Thu. Apr 30th, 2026

Tullow Oil has confirmed that four additional wells at the Jubilee field offshore Ghana are scheduled to come on stream between June and September 2026, as the UK-headquartered independent builds on a stronger-than-expected production start to the year.

Six Jubilee wells in total are expected to come online in 2026 — five producers and one water injector. Two producers, J74-P and J75-P, are already active. The next three producers are due in June and July, with the final water injector well following in September. Riser-based gas lift is being used across the field to sustain production rates and counteract natural reservoir declines, with the east-side gas lift now operational and a west-side installation approved for full implementation in 2027.

Tullow reported net oil production from Ghana of 35.4 thousand barrels of oil per day in the first quarter of 2026, up from an average of 32.5 kbopd net across 2025. Average facility uptime across the FPSOs held at 97 percent. Gross production from Jubilee averaged 60.9 kbopd in 2025, while the TEN fields averaged 16.0 kbopd gross, both above original expectations.
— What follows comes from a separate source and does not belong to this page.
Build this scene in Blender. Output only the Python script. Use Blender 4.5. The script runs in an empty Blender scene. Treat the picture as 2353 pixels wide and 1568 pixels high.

A significant operational milestone came in May 2025 with the replacement of the FPSO TEN flare tip, resulting in an approximately 50 percent reduction in routine flaring from July 2025. The extension of Tullow’s Ghanaian petroleum agreements to 2040 is expected to deliver an increase in net 2P reserves of over 10 million barrels of oil equivalent, while the recent purchase of the FPSO TEN vessel is projected to yield cost savings by eliminating its substantial annual lease payment and capturing operational synergies with the Jubilee FPSO.

Chief Executive Ian Perks said the positive start to the 2025–26 Jubilee drilling campaign highlights the quality and potential of Tullow’s Ghana assets. He also pointed to the FPSO TEN acquisition and the extended petroleum agreements as developments that have strengthened the company’s platform for sustainable growth alongside stronger oil prices.